Tuesday, September 6, 2011

biker food

Now that I'm living back in the States, my husband and I were inspired to see if we could live our lives solely based on bicycle transportation our car died while we were traveling 

This has a lot of pros and cons to it financially and environmentally...
No worries about car insurance!
No way to buy a desk and get it home.
It saves money on gas!
It makes trips to visit the folks 5 hours away a little more complicated....
It's hard to say what's best!

Biking as my main form of transportation really has been a smooth transition in comparison to carrying my entire life on my back for the past year....it all comes down to weight...particularly when it comes to buying food!

As far as purchasing power and grocery shopping, not much has changed from our days of deciding whether or not to purchase food based on its weight and temperature and how far we had to carry it!
*A major reason why my husband still won't let peanut butter or jelly enter our home is because it was the only thing I knew how to eat as an American that was light weight, cheap, easy and could be eaten at any time.  PB&J, the classic American treat will stay American....mmmm...a PB&J sounds kind of good right now!

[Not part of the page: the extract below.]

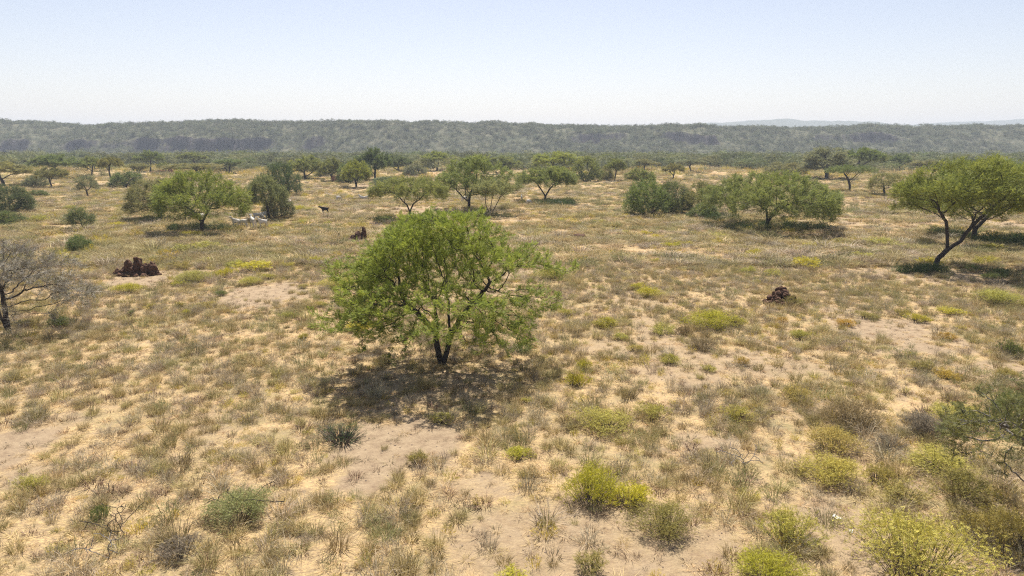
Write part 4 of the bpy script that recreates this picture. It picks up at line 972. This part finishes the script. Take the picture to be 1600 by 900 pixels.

This conundrum of space/weight/dietary and physical needs, has lead me to all kinds of critically odd purchasing decisions slightly different for a home then for a hostel...it's ok to buy bulk when you know you'll be around for a week, but with no space to carry it, it's kind of weird!
  • Buying things like toilet paper....how do I get home 36 rolls on my bike?  Hmph....4 pak it is...
  • For a while we switched from milk to half and half, because it's smaller!
  • Wine or beer?   I'll admit I'm now a major fan of the Napa Valley!
  • 20 fancy napkins for $2 or 500 not fancy napkins for $2....I guess it's time for a tea party!
  • We literally shop and look at the 7 different brands of something like rice and decide now based on size!
I think this fact has actually helped us watch our waists!  Sugary beverages and chips are immediately off the list due to the fact of their weight and size.  Chips are light, but in a backpak, they are ridiculously huge and by the time I'd get them home, they would be mush! Coke comes in sizes of large and larger, which just doesn't work when I have almost enough space for a tub of yogurt and a little bag of almonds......I'm just sayin....as a way to burn off some excess...it seems to be helping just in what I can physically carry home!

What's really funny about all of this is that our new refrigerator in our new permanent apartment is HUMONGOUS!  I hear it whining along with dollars flying out the window with it's inability to stay cool for very long, all for the benefit of a small portion hard salami, a tomato, 3 bottles of beer and a stick of butter....it just doesn't seem right.  This refrigerator was obviously meant for a resident who happened to own a hummer...not a Fuji 10 speed!

That all being said, having a refrigerator in and of itself is an incredible thing in comparison to always moving around and never getting to finish a bottle or a can of something, because you have to go on to the next town.  Traveling in Africa, we were able to cook in many of our hostels, so I began carrying with me an emergency cooking kit consisting of 1 bottle of vegetable oil, a small packet of salt, what I think was a whisky bottle of homemade chile sauce we bought on the street at an outdoor market and two plastic plates.  I'll admit the most used cooking tool we had was my husbands swiss army knife!

At least I don't have to bike with my kitchen on my back now, just grocery shop!  The supplies I have at my disposal nowadays would weigh down a larger sized elephant!

What's going to make this biking for food experience even more interesting?
These past few days have had a chill in the air!  I can't wait to find out how this works in a snow storm!